Unas semanas después, alguien asesina a un emigrado ruso en Londres, suministrándole una ración letal de polonio 210 en un plato de sushi. El exsoviético fallece una semana después de la ingesta, entre terribles estertores y levantando su dedo acusador contra el presidente Putin. Sofisticado asesinato, más propio de Fu-Manchú que del Dr. No. Tonta manera de matar, porque, vamos a ver: ¿Compensa la efectividad del polonio a la hora de procurar una tremenda agonía al enemigo, con lo carísimo que sale, lo complicado de su utilización y lo escandaloso de su rastro?. ¿No hubiese sido más fácil, rápido y barato el uso de un raticida de los de andar por casa o –ya que estaban en el país de Agatha Christie- el clásico y fiable arsénico? Y así, en plan bestia KGB, un balazo a la cabeza en cualquier esquina, un atropello como quien no quiere la cosa, un hacerlo caer desde un décimo piso... Se me ocurren tantas formas seguras de exterminar al exespía traidor... Pero en fin, a lo que vamos: Inmediatamente después del óbito, se arma un jaleo tremendo en los medios de comunicación, surgen todo tipo de teorías conspirativas y ya tenemos a los sabuesos de Scotland Yard rastreando polonio por media Europa, aviones incluídos. No me cabe ninguna duda: el siguiente paso será una directiva comunitaria recomendando la instalación de potentes contadores geiger en aeronaves, aeropuertos, estadios de fútbol y restaurantes de sushi.
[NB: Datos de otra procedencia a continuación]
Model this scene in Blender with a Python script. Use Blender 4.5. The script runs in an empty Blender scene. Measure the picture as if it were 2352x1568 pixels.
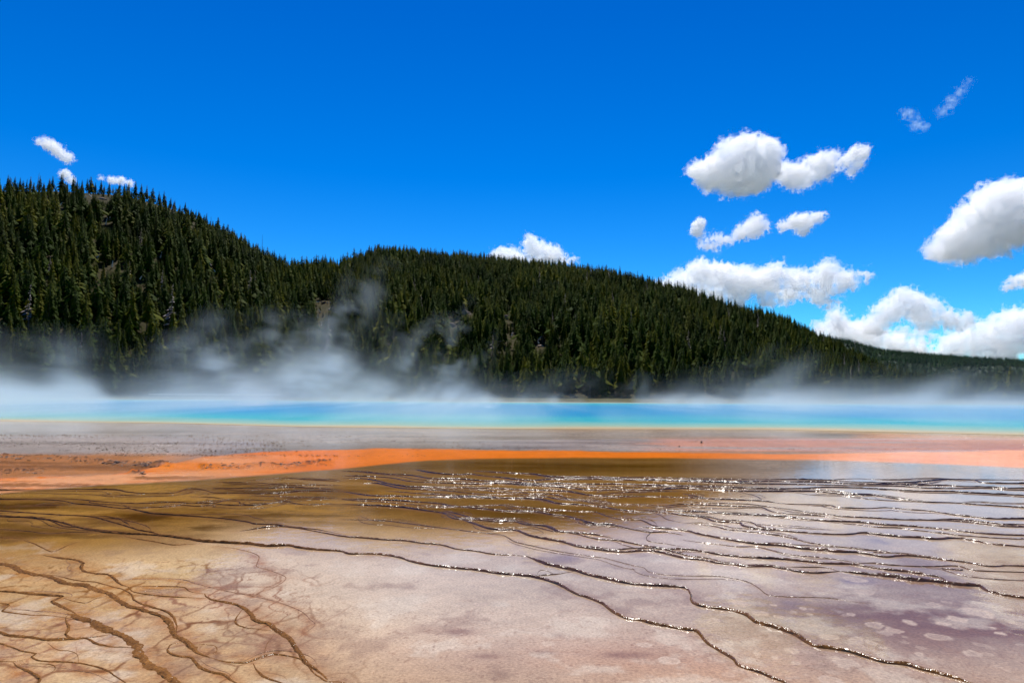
import bpy, bmesh, math, random
import numpy as np
from mathutils import Vector, Matrix

rng = np.random.default_rng(7)
random.seed(7)
scene = bpy.context.scene
C = scene.collection

# ------------------------------------------------------------------ camera
CAM_H = 1.9
FOC = 1568.0                     # focal length in pixels of the 2352 px wide tracing frame
PITCH, ROLL = math.radians(4.34), math.radians(0.243)
FW = np.array([0, math.cos(PITCH), math.sin(PITCH)])
U0 = np.array([0, -math.sin(PITCH), math.cos(PITCH)])
X0 = np.array([1.0, 0, 0])
RT = math.cos(ROLL) * X0 + math.sin(ROLL) * U0
UP = -math.sin(ROLL) * X0 + math.cos(ROLL) * U0
cam = bpy.data.cameras.new('camera')
cam.lens, cam.sensor_width, cam.clip_start, cam.clip_end = 24.0, 36.0, 0.1, 60000
cam_ob = bpy.data.objects.new('camera', cam)
C.objects.link(cam_ob)
M = Matrix.Identity(4)
for i in range(3):
    M[i][0], M[i][1], M[i][2] = RT[i], UP[i], -FW[i]
M[2][3] = CAM_H
cam_ob.matrix_world = M
scene.camera = cam_ob

# ------------------------------------------------------------------ sky, sun, exposure
SUN_EL, SUN_AZ = math.radians(62), math.radians(-2)     # azimuth measured from +Y towards +X
world = bpy.data.worlds.new('World')
scene.world = world
world.use_nodes = True
wn, wl = world.node_tree.nodes, world.node_tree.links
wn.clear()
sky = wn.new('ShaderNodeTexSky')
sky.sky_type = 'NISHITA'
sky.sun_disc = False
sky.sun_elevation = SUN_EL
sky.sun_rotation = SUN_AZ
sky.altitude = 2200
sky.air_density, sky.dust_density, sky.ozone_density = 1.0, 0.0, 3.0
hsv = wn.new('ShaderNodeHueSaturation')
hsv.inputs['Saturation'].default_value = 1.45
hsv.inputs['Value'].default_value = 1.0
gam = wn.new('ShaderNodeMix'); gam.data_type = 'RGBA'; gam.blend_type = 'MULTIPLY'
gam.inputs[0].default_value = 1.0
geo = wn.new('ShaderNodeTexCoord')
sxyz = wn.new('ShaderNodeSeparateXYZ')
wl.new(geo.outputs['Generated'], sxyz.inputs[0])
tint = wn.new('ShaderNodeValToRGB')
wl.new(sxyz.outputs[2], tint.inputs[0])
te = tint.color_ramp.elements
te[0].position, te[0].color = 0.0, (0.50, 1.22, 1.20, 1)
te[1].position, te[1].color = 0.5, (0.55, 0.80, 1.16, 1)
te.new(0.2).color = (0.50, 1.04, 1.25, 1)
wl.new(tint.outputs[0], gam.inputs[7])
bg = wn.new('ShaderNodeBackground')
bg.inputs['Strength'].default_value = 0.083
wo = wn.new('ShaderNodeOutputWorld')
wl.new(sky.outputs[0], hsv.inputs['Color'])
wl.new(hsv.outputs[0], gam.inputs[6])
wl.new(gam.outputs[2], bg.inputs['Color'])
wl.new(bg.outputs[0], wo.inputs['Surface'])

sl = bpy.data.lights.new('sun', 'SUN')
sl.energy, sl.angle, sl.color = 4.6, math.radians(0.53), (1.0, 0.945, 0.86)
sun = bpy.data.objects.new('sun', sl)
C.objects.link(sun)
SD = Vector((math.sin(SUN_AZ) * math.cos(SUN_EL), math.cos(SUN_AZ) * math.cos(SUN_EL), math.sin(SUN_EL)))
sun.rotation_euler = SD.to_track_quat('Z', 'Y').to_euler()
sun.location = (0, 0, 400)

vs = scene.view_settings
vs.view_transform, vs.look, vs.exposure, vs.gamma = 'Standard', 'None', 0.55, 1.0
vs.use_curve_mapping = False
cy = scene.cycles
cy.max_bounces, cy.diffuse_bounces, cy.glossy_bounces = 20, 10, 3
cy.transmission_bounces, cy.volume_bounces, cy.transparent_max_bounces = 10, 16, 16
cy.use_denoising = True
cy.denoising_input_passes = 'RGB_ALBEDO'
cy.sample_clamp_indirect = 8.0
cy.caustics_reflective = cy.caustics_refractive = False
cy.volume_step_rate = 1.0
cy.volume_max_steps = 512

# ------------------------------------------------------------------ helpers
def ray(px, py):
    d = FW * FOC + RT * (px - 1176.0) - UP * (py - 784.0)
    return d / np.linalg.norm(d)

def at(px, py):
    "the point of the flat ground seen at a traced photo position"
    d = ray(px, py)
    t = -CAM_H / d[2]
    return np.array([d[0] * t, d[1] * t])

def project(P):
    "traced photo position of world points (n,3)"
    q = P - np.array([0, 0, CAM_H])
    w = q @ FW
    return 1176 + FOC * (q @ RT) / w, 784 - FOC * (q @ UP) / w

def azel(px, py):
    d = ray(px, py)
    return math.atan2(d[0], d[1]), d[2] / math.hypot(d[0], d[1])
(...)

Porque estoy convencido de que existe una conspiración detrás de sucesos como el comentado. No se lo digan a nadie, pero sé quien son los verdaderos asesinos. No hay más que buscar al personaje más favorecido por el crimen: Las mil y una compañías de seguridad privada que florecen al calor de esa cierta inseguridad mediática tan en boga en nuestros tiempos. Los que consiguen millonarias contratas y subcontratas al amparo de normas y disposiciones oficiales, normas dictadas por y para una opinión pública cada día más temerosa y manipulada.